- _Task goal_
Leaving the pictures out, print the lines from the first line of the listing through the line containing "COL = SC.collection", exactly as they read, and no others.
• • • •
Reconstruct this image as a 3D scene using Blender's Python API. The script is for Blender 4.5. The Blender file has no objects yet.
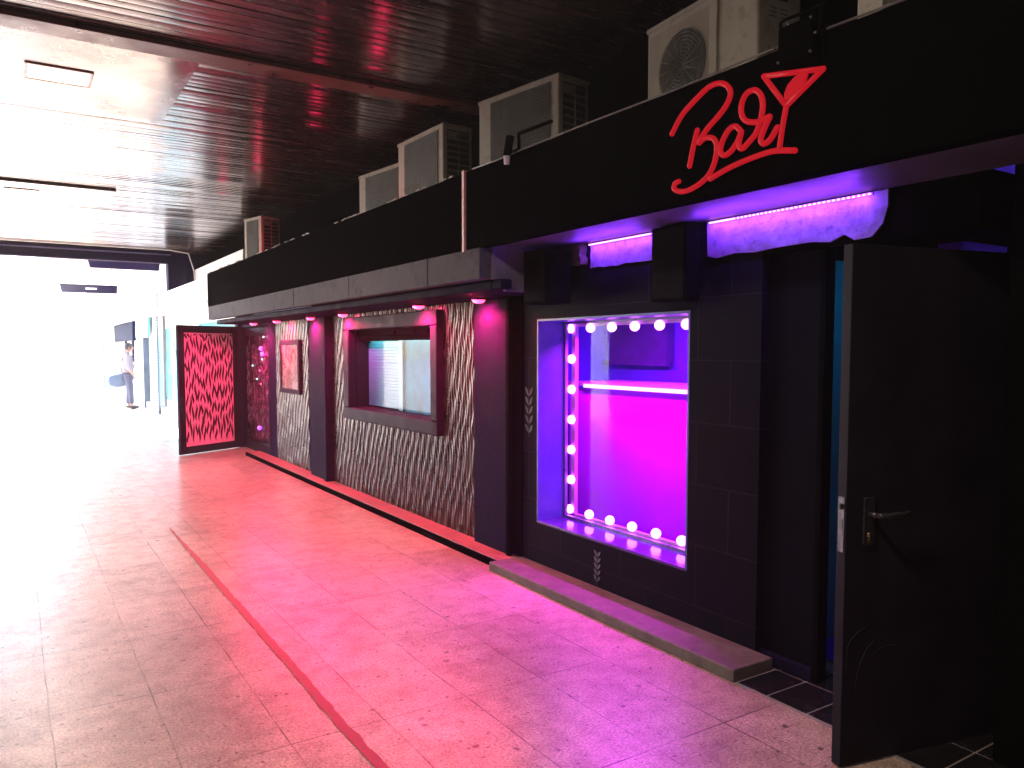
import bpy, math, random
from mathutils import Vector, Matrix, noise
random.seed(7)
PI = math.pi
SC = bpy.context.scene
COL = SC.collection

# ------------------------------------------------------------------ camera
CAMH, FPX, TP = 1.57, 781.0, 0.06
pitch = math.atan(TP); yaw = math.atan(500 * math.cos(pitch) / FPX)
cd = bpy.data.cameras.new('camera'); cam = bpy.data.objects.new('camera', cd); COL.objects.link(cam)
cd.sensor_width = 36; cd.lens = 36 * FPX / 1024; cd.shift_y = 0.0125
cd.clip_start = 0.05; cd.clip_end = 2000
cam.location = (0, 0, CAMH); cam.rotation_euler = (PI / 2 - pitch, 0, -yaw)
SC.camera = cam

# ------------------------------------------------------------------ world, sun, exposure
EXPO = 3.9
K = 2.0 ** (-EXPO)            # lamps are given in display units, so they stay put when the exposure moves
w = bpy.data.worlds.new('World'); SC.world = w; w.use_nodes = True
nt = w.node_tree; bg = nt.nodes['Background']; sky = nt.nodes.new('ShaderNodeTexSky')
sky.sky_type = 'NISHITA'; sky.sun_disc = False
SUN_EL, SUN_AZ = math.radians(50), math.radians(-32)     # azimuth from +Y towards +X
sky.sun_elevation = SUN_EL; sky.sun_rotation = SUN_AZ
nt.links.new(sky.outputs[0], bg.inputs[0]); bg.inputs[1].default_value = 0.12
sd = bpy.data.lights.new('sun', 'SUN'); sd.energy = 4.0; sd.angle = math.radians(0.5); sd.color = (1, 0.95, 0.88)
so = bpy.data.objects.new('sun', sd); COL.objects.link(so)
sdir = Vector((math.sin(SUN_AZ) * math.cos(SUN_EL), math.cos(SUN_AZ) * math.cos(SUN_EL), math.sin(SUN_EL)))
so.rotation_euler = sdir.to_track_quat('Z', 'Y').to_euler(); so.location = (-10, 30, 30)
vs = SC.view_settings
vs.view_transform = 'Standard'; vs.look = 'None'; vs.exposure = EXPO; vs.gamma = 1; vs.use_curve_mapping = False
SC.cycles.max_bounces = 8; SC.cycles.diffuse_bounces = 4; SC.cycles.glossy_bounces = 4
SC.cycles.sample_clamp_indirect = 3.0; SC.cycles.use_denoising = True

# ------------------------------------------------------------------ helpers
class MB:
    def __init__(s): s.v = []; s.f = []; s.sm = []
    def add(s, vs_, fs, smooth=False):
        b = len(s.v); s.v += [tuple(p) for p in vs_]
        for f in fs: s.f.append(tuple(b + i for i in f)); s.sm.append(smooth)
        return s
    def box(s, x0, x1, y0, y1, z0, z1):
        vv = [(x0, y0, z0), (x1, y0, z0), (x1, y1, z0), (x0, y1, z0), (x0, y0, z1), (x1, y0, z1), (x1, y1, z1), (x0, y1, z1)]
        return s.add(vv, [(0, 3, 2, 1), (4, 5, 6, 7), (0, 1, 5, 4), (1, 2, 6, 5), (2, 3, 7, 6), (3, 0, 4, 7)])
    def tube(s, pts, r, n=8, smooth=True):
        pts = [Vector(p) for p in pts]; rs = r if isinstance(r, (list, tuple)) else [r] * len(pts)
        vv = []; up = None
        for i, p in enumerate(pts):
            t = (pts[min(i + 1, len(pts) - 1)] - pts[max(i - 1, 0)]).normalized()
            if up is None:
                up = Vector((0, 0, 1)) if abs(t.z) < .9 else Vector((1, 0, 0))
            a = (up - t * up.dot(t)).normalized(); b = t.cross(a); up = a
            for k in range(n):
                q = 2 * PI * k / n; vv.append(p + (a * math.cos(q) + b * math.sin(q)) * rs[i])
        fs = []
        for i in range(len(pts) - 1):
            for k in range(n):
                k2 = (k + 1) % n; fs.append((i * n + k, i * n + k2, (i + 1) * n + k2, (i + 1) * n + k))
        fs.append(tuple(range(n - 1, -1, -1))); m = (len(pts) - 1) * n; fs.append(tuple(range(m, m + n)))
        return s.add(vv, fs, smooth)
    def prism(s, poly, axis, a, b):
        """extrude a 2-D polygon; axis 'x': poly=(y,z); 'y': (x,z); 'z': (x,y)"""
        def P(p, t): return {'x': (t, p[0], p[1]), 'y': (p[0], t, p[1]), 'z': (p[0], p[1], t)}[axis]
        n = len(poly)
        return s.add([P(p, a) for p in poly] + [P(p, b) for p in poly],
                     [tuple(range(n)), tuple(range(2 * n - 1, n - 1, -1))] + [(i, i + n, (i + 1) % n + n, (i + 1) % n) for i in range(n)])
    def sphere(s, c, r, n=16, m=10, sq=(1, 1, 1)):
        vv = []; c = Vector(c)
        for j in range(m + 1):
            t = PI * j / m
            for k in range(n):
                q = 2 * PI * k / n; vv.append(c + Vector((math.sin(t) * math.cos(q) * sq[0], math.sin(t) * math.sin(q) * sq[1], math.cos(t) * sq[2])) * r)
        fs = [(j * n + k, (j + 1) * n + k, (j + 1) * n + (k + 1) % n, j * n + (k + 1) % n) for j in range(m) for k in range(n)]
        return s.add(vv, fs, True)
    def build(s, name, m=None, parent=None, bevel=0, label=None):
        me = bpy.data.meshes.new(name); me.from_pydata(s.v, [], s.f); me.update()
        for p, q in zip(me.polygons, s.sm): p.use_smooth = q
        import bmesh
        bm = bmesh.new(); bm.from_mesh(me); bmesh.ops.recalc_face_normals(bm, faces=bm.faces); bm.to_mesh(me); bm.free()
        o = bpy.data.objects.new(name, me); COL.objects.link(o)
        if m: me.materials.append(m)
        if parent is not None: o.parent = parent
        if bevel:
            md = o.modifiers.new('bevel', 'BEVEL'); md.width = bevel; md.segments = 2; md.limit_method = 'ANGLE'; md.angle_limit = math.radians(50)
        if label: o['label'] = label
        return o

def pieces(name, boxes, m, parent=None, bevel=0):
    out = []
    for bx in boxes: out.append(MB().box(*bx).build(name, m, parent, bevel))
    return out
def tag(o, label, cat, group=None):
    o['label'] = label; o['category'] = cat
    if group: o['group'] = group
    return o
def thing(name, label, cat, loc=(0, 0, 0), rz=0, group=None):
    o = bpy.data.objects.new(name, None); COL.objects.link(o); o.location = loc; o.rotation_euler = (0, 0, rz); o.empty_display_size = .1
    return tag(o, label, cat, group)
def structure(o): o['kind'] = 'structure'; return o
def copy_tree(o, parent=None):
    c = o.copy(); COL.objects.link(c); c.parent = parent
    for ch in [x for x in SC.objects if x.parent == o]: copy_tree(ch, c)
    return c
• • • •
- _Exercise solution_
Reconstruct this image as a 3D scene using Blender's Python API. The script is for Blender 4.5. The Blender file has no objects yet.
import bpy, math, random
from mathutils import Vector, Matrix, noise
random.seed(7)
PI = math.pi
SC = bpy.context.scene
COL = SC.collection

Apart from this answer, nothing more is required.